WRITTEN PROBLEM: Print the lines of the data, starting with the first, up to and including the line where "bronze jar', 'tree')" appears.
============
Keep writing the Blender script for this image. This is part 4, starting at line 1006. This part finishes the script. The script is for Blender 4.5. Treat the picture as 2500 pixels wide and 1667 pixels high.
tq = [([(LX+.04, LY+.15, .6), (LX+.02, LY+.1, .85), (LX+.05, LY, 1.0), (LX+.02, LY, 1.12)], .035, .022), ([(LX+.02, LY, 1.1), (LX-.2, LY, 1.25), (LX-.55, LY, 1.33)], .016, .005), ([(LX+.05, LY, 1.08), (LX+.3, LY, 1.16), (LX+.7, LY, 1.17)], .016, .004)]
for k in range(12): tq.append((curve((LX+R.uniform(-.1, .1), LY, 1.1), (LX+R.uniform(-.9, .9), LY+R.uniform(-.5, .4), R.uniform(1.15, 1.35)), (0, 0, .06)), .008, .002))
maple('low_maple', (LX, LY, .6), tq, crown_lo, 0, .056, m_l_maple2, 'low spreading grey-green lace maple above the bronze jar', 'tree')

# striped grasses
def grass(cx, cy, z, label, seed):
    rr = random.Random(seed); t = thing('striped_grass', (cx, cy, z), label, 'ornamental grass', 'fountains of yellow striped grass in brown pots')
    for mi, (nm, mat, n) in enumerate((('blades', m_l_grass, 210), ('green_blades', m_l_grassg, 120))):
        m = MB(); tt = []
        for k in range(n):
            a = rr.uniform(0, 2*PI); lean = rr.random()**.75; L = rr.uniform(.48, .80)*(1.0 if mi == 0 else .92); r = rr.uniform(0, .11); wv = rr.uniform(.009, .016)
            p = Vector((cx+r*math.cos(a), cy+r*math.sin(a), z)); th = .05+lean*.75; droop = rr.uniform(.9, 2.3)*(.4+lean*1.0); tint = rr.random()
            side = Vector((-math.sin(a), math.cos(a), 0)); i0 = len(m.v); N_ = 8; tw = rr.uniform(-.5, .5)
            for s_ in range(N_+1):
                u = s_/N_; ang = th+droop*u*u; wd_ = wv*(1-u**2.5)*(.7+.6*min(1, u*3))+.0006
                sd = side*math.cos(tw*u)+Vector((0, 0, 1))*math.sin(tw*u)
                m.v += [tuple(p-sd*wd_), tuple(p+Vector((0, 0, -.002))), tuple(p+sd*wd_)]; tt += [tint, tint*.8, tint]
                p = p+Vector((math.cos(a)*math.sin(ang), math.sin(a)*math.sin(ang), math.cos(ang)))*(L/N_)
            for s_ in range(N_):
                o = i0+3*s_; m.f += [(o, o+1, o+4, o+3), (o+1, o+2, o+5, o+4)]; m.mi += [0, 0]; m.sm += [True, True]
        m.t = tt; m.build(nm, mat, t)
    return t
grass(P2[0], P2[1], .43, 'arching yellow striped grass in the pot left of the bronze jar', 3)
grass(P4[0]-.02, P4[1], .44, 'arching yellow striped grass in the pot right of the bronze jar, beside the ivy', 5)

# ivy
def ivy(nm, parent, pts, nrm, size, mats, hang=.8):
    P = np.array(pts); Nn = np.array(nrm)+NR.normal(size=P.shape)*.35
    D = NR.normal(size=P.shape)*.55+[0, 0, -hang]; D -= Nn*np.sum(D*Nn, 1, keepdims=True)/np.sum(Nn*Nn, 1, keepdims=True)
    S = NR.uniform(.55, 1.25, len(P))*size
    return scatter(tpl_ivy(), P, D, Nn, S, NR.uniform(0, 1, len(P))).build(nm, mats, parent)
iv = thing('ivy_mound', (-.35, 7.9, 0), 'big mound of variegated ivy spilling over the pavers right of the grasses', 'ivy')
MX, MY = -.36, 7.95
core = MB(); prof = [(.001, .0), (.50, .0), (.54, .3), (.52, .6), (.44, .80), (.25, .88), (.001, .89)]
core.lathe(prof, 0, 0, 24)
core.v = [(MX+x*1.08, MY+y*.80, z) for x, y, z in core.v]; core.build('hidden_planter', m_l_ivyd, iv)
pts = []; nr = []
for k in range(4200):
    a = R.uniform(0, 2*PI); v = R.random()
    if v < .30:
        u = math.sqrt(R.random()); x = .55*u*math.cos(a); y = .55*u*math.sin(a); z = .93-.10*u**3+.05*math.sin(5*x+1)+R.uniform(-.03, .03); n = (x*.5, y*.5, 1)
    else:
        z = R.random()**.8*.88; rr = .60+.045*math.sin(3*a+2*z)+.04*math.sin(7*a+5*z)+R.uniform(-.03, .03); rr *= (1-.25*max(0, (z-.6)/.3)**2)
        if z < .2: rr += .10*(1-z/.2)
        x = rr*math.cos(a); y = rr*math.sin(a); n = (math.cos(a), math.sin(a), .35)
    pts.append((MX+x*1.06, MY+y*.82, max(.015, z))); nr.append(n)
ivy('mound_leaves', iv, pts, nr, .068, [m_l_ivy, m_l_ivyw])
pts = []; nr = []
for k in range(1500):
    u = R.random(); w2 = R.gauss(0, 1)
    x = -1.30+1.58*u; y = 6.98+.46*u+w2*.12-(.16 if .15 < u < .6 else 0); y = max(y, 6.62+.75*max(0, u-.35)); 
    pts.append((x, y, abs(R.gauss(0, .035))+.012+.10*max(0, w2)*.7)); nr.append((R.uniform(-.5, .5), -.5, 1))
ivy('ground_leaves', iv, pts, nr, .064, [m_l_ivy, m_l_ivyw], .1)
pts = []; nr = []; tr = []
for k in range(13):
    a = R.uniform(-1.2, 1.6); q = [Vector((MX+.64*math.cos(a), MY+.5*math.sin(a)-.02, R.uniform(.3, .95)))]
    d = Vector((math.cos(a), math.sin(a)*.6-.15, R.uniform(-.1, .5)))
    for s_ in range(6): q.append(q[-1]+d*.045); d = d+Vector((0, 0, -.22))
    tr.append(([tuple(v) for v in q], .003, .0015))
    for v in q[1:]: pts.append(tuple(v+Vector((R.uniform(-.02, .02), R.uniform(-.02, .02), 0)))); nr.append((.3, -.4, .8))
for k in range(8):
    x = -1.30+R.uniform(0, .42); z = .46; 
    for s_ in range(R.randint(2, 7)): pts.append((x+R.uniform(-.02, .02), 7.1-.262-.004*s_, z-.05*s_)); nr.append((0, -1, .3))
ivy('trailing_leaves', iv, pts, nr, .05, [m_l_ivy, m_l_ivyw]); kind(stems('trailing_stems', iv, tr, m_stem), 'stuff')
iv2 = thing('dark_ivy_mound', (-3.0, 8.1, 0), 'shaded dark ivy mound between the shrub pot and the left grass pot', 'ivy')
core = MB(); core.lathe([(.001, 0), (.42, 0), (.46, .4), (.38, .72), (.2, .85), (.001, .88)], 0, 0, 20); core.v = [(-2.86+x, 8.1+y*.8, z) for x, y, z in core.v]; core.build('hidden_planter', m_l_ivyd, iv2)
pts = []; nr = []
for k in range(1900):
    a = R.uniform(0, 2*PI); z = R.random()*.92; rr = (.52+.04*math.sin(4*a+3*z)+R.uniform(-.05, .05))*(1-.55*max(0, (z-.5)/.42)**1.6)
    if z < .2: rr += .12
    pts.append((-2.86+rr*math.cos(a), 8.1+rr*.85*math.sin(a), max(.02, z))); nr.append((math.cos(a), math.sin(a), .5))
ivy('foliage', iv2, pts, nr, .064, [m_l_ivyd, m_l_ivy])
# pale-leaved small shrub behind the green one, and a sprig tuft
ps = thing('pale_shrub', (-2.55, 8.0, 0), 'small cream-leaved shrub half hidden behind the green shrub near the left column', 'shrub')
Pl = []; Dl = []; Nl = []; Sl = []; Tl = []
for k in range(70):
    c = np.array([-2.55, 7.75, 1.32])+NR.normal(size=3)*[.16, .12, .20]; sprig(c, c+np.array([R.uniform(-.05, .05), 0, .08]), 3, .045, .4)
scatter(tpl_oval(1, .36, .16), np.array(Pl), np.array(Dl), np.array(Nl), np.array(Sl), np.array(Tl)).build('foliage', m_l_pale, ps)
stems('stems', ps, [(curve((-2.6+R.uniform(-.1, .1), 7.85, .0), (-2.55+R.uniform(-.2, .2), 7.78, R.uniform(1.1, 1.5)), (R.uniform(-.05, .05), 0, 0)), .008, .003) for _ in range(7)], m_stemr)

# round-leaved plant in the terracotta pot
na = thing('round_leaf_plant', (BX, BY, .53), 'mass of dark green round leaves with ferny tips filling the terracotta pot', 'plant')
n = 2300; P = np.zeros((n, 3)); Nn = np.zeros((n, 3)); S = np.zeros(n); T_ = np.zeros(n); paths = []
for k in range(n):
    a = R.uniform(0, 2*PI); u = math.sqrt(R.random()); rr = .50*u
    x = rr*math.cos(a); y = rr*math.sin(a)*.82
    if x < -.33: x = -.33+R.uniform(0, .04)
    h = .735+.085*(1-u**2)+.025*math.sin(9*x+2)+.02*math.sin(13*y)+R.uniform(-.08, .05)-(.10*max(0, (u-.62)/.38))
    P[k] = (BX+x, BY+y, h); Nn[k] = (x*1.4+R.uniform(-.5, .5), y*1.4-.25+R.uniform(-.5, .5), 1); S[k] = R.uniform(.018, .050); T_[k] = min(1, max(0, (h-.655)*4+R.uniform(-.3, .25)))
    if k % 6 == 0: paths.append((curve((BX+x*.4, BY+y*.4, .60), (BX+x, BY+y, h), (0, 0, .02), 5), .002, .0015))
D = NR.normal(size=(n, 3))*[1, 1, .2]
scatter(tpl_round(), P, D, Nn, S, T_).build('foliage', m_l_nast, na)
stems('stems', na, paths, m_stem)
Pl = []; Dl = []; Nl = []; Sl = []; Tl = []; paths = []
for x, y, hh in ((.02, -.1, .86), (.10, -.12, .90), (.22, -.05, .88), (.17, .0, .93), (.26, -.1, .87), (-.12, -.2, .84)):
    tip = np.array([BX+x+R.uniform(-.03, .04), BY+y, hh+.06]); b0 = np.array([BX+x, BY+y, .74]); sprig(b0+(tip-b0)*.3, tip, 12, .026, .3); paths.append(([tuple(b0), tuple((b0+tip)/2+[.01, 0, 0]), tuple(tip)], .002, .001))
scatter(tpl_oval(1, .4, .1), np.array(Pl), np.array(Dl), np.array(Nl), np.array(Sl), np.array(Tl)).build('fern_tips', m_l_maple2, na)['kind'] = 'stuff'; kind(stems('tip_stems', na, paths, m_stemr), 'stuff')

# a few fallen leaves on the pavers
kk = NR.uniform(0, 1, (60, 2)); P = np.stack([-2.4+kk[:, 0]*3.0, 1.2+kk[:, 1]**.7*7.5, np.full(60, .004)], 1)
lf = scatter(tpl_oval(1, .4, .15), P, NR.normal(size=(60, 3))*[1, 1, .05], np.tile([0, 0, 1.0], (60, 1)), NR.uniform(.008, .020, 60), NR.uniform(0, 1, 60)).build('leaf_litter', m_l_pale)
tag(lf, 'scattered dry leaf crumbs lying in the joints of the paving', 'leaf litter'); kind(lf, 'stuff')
============
ANSWER TO THE EXERCISE:
Keep writing the Blender script for this image. This is part 4, starting at line 1006. This part finishes the script. The script is for Blender 4.5. Treat the picture as 2500 pixels wide and 1667 pixels high.
tq = [([(LX+.04, LY+.15, .6), (LX+.02, LY+.1, .85), (LX+.05, LY, 1.0), (LX+.02, LY, 1.12)], .035, .022), ([(LX+.02, LY, 1.1), (LX-.2, LY, 1.25), (LX-.55, LY, 1.33)], .016, .005), ([(LX+.05, LY, 1.08), (LX+.3, LY, 1.16), (LX+.7, LY, 1.17)], .016, .004)]
for k in range(12): tq.append((curve((LX+R.uniform(-.1, .1), LY, 1.1), (LX+R.uniform(-.9, .9), LY+R.uniform(-.5, .4), R.uniform(1.15, 1.35)), (0, 0, .06)), .008, .002))
maple('low_maple', (LX, LY, .6), tq, crown_lo, 0, .056, m_l_maple2, 'low spreading grey-green lace maple above the bronze jar', 'tree')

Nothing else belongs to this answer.